A barba dignifica um homem. É o batismo de um ritual de transição. Deixo de ser menino e me torno homem - ao menos na aparência. Recupero aquilo que a divisão de classes roubou: a confiança.
Um homem com barba vê a vida de uma forma diferente e, principalmente, é visto de uma maneira diferente. Um homem com barba é levado à sério. Um homem com barba se torna maduro, mesmo suas atitudes ainda sendo imaturas. Um homem com barba vira um excelente orador, por mais que gagueje e demore a se expressar. Um homem com barba tem suas opiniões respaldadas pelo simples fato de parecer mais homem.
Por isso eu orei, jejuei e clamei para que os pelos de meu rosto deixassem de ser apenas uma penugem adolescente e, enfim, pudessem se tornar uma verdadeira barba. Quando, finalmente, eles eclodiram com mais intensidade de minha face me realizei prontamente.
A grande questão era o tempo necessário para que ela deixasse de ser uma sujeira bagaceira e se tornasse o estandarte de uma nova era.

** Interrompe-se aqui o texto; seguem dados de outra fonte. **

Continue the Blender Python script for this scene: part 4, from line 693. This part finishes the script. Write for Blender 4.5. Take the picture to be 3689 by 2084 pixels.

Foi necessário quase dois meses - isso mesmo, dois meses! - para que ela crescesse o suficiente.
Neste período tive que aguentar as mais diversas piadas a respeito daquilo que chamava de barba - ou projeto de barba. Olhares curiosos e irônicos me alcançavam constantemente. Pedidos e solicitações dos mais variados estilos chegaram aos meus ouvidos:
- Cara, por favor, corta esta barba! Está horrível!
Não. Nunca. Jamais me dobraria aos efêmeros desejos da opinião alheia. Não me adequaria ao padrão estético simplesmente porque é o aprovável.
Finalmente eu tinha barba. E de verdade. Não só ela, mas tudo que vem junto: confiança, maturidade e credibilidade.
Tornei-me outro homem. Mais convicto de minhas opiniões. Mais transparente em meus pontos de vista. Mais eloquente em minhas avaliações.
Duas coisas me chamaram atenção. Sem barba eu ficava com cara de guri e adicionando o fato que passo maior parte do tempo compenetrado em minha imaginação, transmitia uma exagerada seriedade. Quase agressividade, para dizer a verdade. Por isso em locais públicos as pessoas não sentavam ao meu lado. Isso desde de sempre. Talvez por acharem que eu demonstrava algum perigo - eu? Perigo? Com a barba isso mudou Eu deixei de ser um trombadinha para me tornar um intelectual. Os lugares ao meu lado no ônibus agora são ocupados sem demora.
Outra coisa foi a atenção das mulheres. Combinando minha seriedade com minha barba - e com os fios de cabelo brancos que absurdamente já tenho - conquistei olhares que antes não presenciara. Nunca aprovei o olhar predatório dos homens para as mulheres. Depois de ter sido alvo de um olhar destes vindo de uma mulher, nunca mais cogitarei a hipótese de despir mentalmente alguém. É constrangedor. E tudo isso por causa da barba.
Depois de um tempo isso mudou. Afinal, a barba continuou crescendo. Eu deixei de ser um Rodrigo Santoro e me tornei um autêntico mendigo.
A barba havia alcançado níveis alarmantes. Comprida e desgrenhada. Podia fazer trancinhas ao estilo Jack Sparrow. Estava na hora apará-la.
Fui para frente do espelho com a tesourinha em mãos e comecei a cortá-la. Rapidamente os pelos encheram a pia do banheiro, caíram sobre o chão e por dentro da minha camisa - inexperiência da minha parte. Alinhada, minha barba voltara a seu estado de gloria. Curiosamente meus dedos não pararam de se mover. Continuei a cortar o que vinha pela frente. Americanizei meu nome e incorporei o Mãos de Tesoura. Comecei cortando a barba, continuei com a suíça e a voltinha da orelha e quando percebi já havia cortado grande parte do meu cabelo.
Parei. Larguei a tesoura. Olhei atentamente o espelho e... Não é que ficou bom? Por incrível que pareça eu cortei muito bem meu cabelo. Nos moldes argentinos. Alto em cima, curto nos lados e comprido atrás. Com a barba o visual ficou excelente.
Deixei a barba crescer para que com ela se manifestasse as virtudes masculinas instintivas. Só não esperava que ela trouxesse o dom de ser cabeleireiro.